Yesterday I attended a British Computer Society meeting at which there was a presentation by Anastasia Mavroudis, an employment solicitor with Fisher Meredith LLP. Anastasia ran through the issues around the use of social media which might be deemed to bring an organisation in to disrepute. There is an important case in English law which was brought by Virgin Airlines after thirteen cabin crew had posted comments in a discussion on Facebook which Virgin Atlantic said brought the company into disrepute and insulted staff. The staff were dismissed by Virgin on the grounds that the employees were in breach of company policies.  Even though only people subscribing to the Facebook sites of the staff concerned would have seen the comment and not the general public Virgin were within their rights under company policies. Anastasia emphasied the importance of making sure that corporate policies on the use of social media were carefully drafted and that all staff were made aware of their responsibilities. This includes not just the use of personal, external, social media but also internal media including email.

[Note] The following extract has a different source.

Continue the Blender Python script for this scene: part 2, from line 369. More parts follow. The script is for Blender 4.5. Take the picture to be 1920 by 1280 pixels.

There are two important points to note. The first is that organisations should ensure that social media policies are drawn up with advice from lawyers who understand not just the letter of the law but the implications of precedents that have been set in prior cases. As cases go to judgement these precedents may change and social media policies need to take these into account. The second is that there are often fundamental differences between not only US law and English law but English law and the law as interpreted in other EU countries. For example Germany is taking an especially close look at cloud computing services at present. I have used the term ‘English law’ very deliberately as Scottish law and precedents may be different. These are complex legal issues and as a non-lawyer I am concerned that even in this brief note I may not have totally represented the legal situation in either the USA or the UK. So during the day you might just want to check when your social media policies were last reviewed by a lawyer in all the countries you operate in and that are they visible and in an appropriate language on the intranet and not just listed with 213 others on the Policies A-Z page.